== Written instruction ==
Only the lines from the top of the listing below to the line that has "rng = np.random.default_rng(11)" should be echoed, with both ends kept and pictures left out.

== Data block ==
-- start --

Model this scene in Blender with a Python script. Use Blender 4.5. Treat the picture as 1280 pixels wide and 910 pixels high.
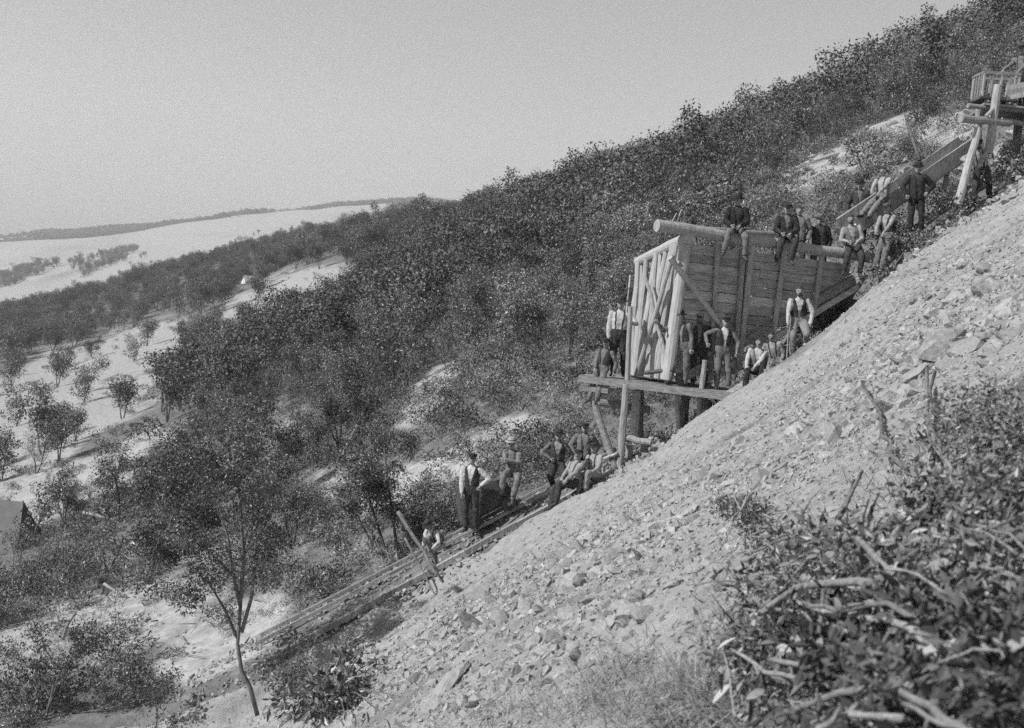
import bpy, bmesh, math, random
import numpy as np
from mathutils import Vector, Matrix, Quaternion

for o in list(bpy.data.objects):
    bpy.data.objects.remove(o)
R = math.radians
SC = bpy.context.scene
COL = SC.collection
random.seed(7)
rng = np.random.default_rng(11)

# ------------------------------------------------------------------ camera
# the plate was shot with the camera rolled a few degrees: posts and men lean, the log of the bin drops to the right
F = 1545.0                     # focal length in pixels of the 1280-wide photograph
ROLL, PITCH = R(5.5), R(3.45)
cam = bpy.data.cameras.new('camera')
cam.sensor_width = 36.0
cam.lens = 36.0 * F / 1280.0
cam.dof.use_dof = True
cam.dof.focus_distance = 26.0
cam.dof.aperture_fstop = 4.5
cam.clip_start = 0.1
cam.clip_end = 20000.0
camo = bpy.data.objects.new('camera', cam)
COL.objects.link(camo)
camo.matrix_world = (Matrix.Rotation(R(90) - PITCH, 4, 'X') @ Matrix.Rotation(ROLL, 4, 'Z'))
SC.camera = camo
CM = np.array(camo.matrix_world.to_3x3())

# ------------------------------------------------------------------ sky, sun, exposure
SUN_DIR = Vector((-0.80, -0.38, 0.76)).normalized()      # towards the sun
elev = math.asin(SUN_DIR.z)
azim = math.atan2(SUN_DIR.x, SUN_DIR.y)
world = bpy.data.worlds.new('World')
SC.world = world
world.use_nodes = True
wn = world.node_tree
wn.nodes.clear()
sky = wn.nodes.new('ShaderNodeTexSky')
sky.sky_type = 'NISHITA'
sky.sun_disc = False
sky.sun_elevation = elev
sky.sun_rotation = azim
sky.dust_density = 0.4
sky.air_density = 1.0
bw = wn.nodes.new('ShaderNodeSeparateColor')                 # the plate is black and white
bg = wn.nodes.new('ShaderNodeBackground')
bg.inputs['Strength'].default_value = 0.062
wo = wn.nodes.new('ShaderNodeOutputWorld')
wn.links.new(sky.outputs[0], bw.inputs[0])
wn.links.new(bw.outputs[2], bg.inputs['Color'])
wn.links.new(bg.outputs[0], wo.inputs['Surface'])
sun = bpy.data.lights.new('sun', 'SUN')
sun.energy = 4.0
sun.angle = R(0.53)
suno = bpy.data.objects.new('sun', sun)
suno.rotation_euler = SUN_DIR.to_track_quat('Z', 'Y').to_euler()
COL.objects.link(suno)
SC.view_settings.view_transform = 'Standard'
SC.view_settings.look = 'None'
SC.view_settings.exposure = 0.38
SC.view_settings.gamma = 1.0
SC.view_settings.use_curve_mapping = False
SC.cycles.max_bounces = 6
SC.cycles.diffuse_bounces = 3
SC.cycles.volume_bounces = 2
SC.cycles.use_denoising = False          # the grain of the plate
SC.cycles.use_adaptive_sampling = True
SC.cycles.adaptive_threshold = 0.03
SC.cycles.adaptive_min_samples = 24

# ------------------------------------------------------------------ helpers
def ray(px, py):
    d = CM @ np.array([(px - 640.0) / F, (455.0 - py) / F, -1.0])
    return d
def at(px, py, Y):
    """the point of the place that stands Y metres in front of the camera at this spot of the photograph"""
    d = ray(px, py)
    d = d / d[1] * Y
    return Vector((float(d[0]), float(d[1]), float(d[2])))
def proj(x, y, z):
    p = np.stack([np.asarray(x, float), np.asarray(y, float), np.asarray(z, float)], -1) @ CM
    w = np.minimum(p[..., 2], -0.05)
    return 640 + F * p[..., 0] / -w, 455 - F * p[..., 1] / -w

def hash2(ix, iy, seed):
    n = (ix.astype(np.int64) * 374761393 + iy.astype(np.int64) * 668265263 + seed * 974634777) & 0x7fffffff
    n = ((n ^ (n >> 13)) * 1274126177) & 0x7fffffff
    n = n ^ (n >> 16)
    return (n & 0xffff) / 65535.0
def vnoise(x, y, seed=0):
    x = np.asarray(x, float); y = np.asarray(y, float)
    ix = np.floor(x); iy = np.floor(y)
    fx = x - ix; fy = y - iy
    fx = fx * fx * (3 - 2 * fx); fy = fy * fy * (3 - 2 * fy)
    ix = ix.astype(np.int64); iy = iy.astype(np.int64)
    a = hash2(ix, iy, seed); b = hash2(ix + 1, iy, seed)
    c = hash2(ix, iy + 1, seed); d = hash2(ix + 1, iy + 1, seed)
    return (a * (1 - fx) + b * fx) * (1 - fy) + (c * (1 - fx) + d * fx) * fy
def fbm(x, y, seed=0, octv=4):
    s = 0; a = 0.5; t = 0
    for k in range(octv):
        s = s + a * (vnoise(x, y, seed + k * 17) - 0.5); t += a
        x = np.asarray(x) * 2.03 + 11.3; y = np.asarray(y) * 2.03 + 4.7; a *= 0.5
    return s / t * 2.0
def sstep(a, b, x):
    t = np.clip((np.asarray(x, float) - a) / (b - a), 0, 1)
    return t * t * (3 - 2 * t)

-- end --

== Response ==
Model this scene in Blender with a Python script. Use Blender 4.5. Treat the picture as 1280 pixels wide and 910 pixels high.
import bpy, bmesh, math, random
import numpy as np
from mathutils import Vector, Matrix, Quaternion

for o in list(bpy.data.objects):
    bpy.data.objects.remove(o)
R = math.radians
SC = bpy.context.scene
COL = SC.collection
random.seed(7)
rng = np.random.default_rng(11)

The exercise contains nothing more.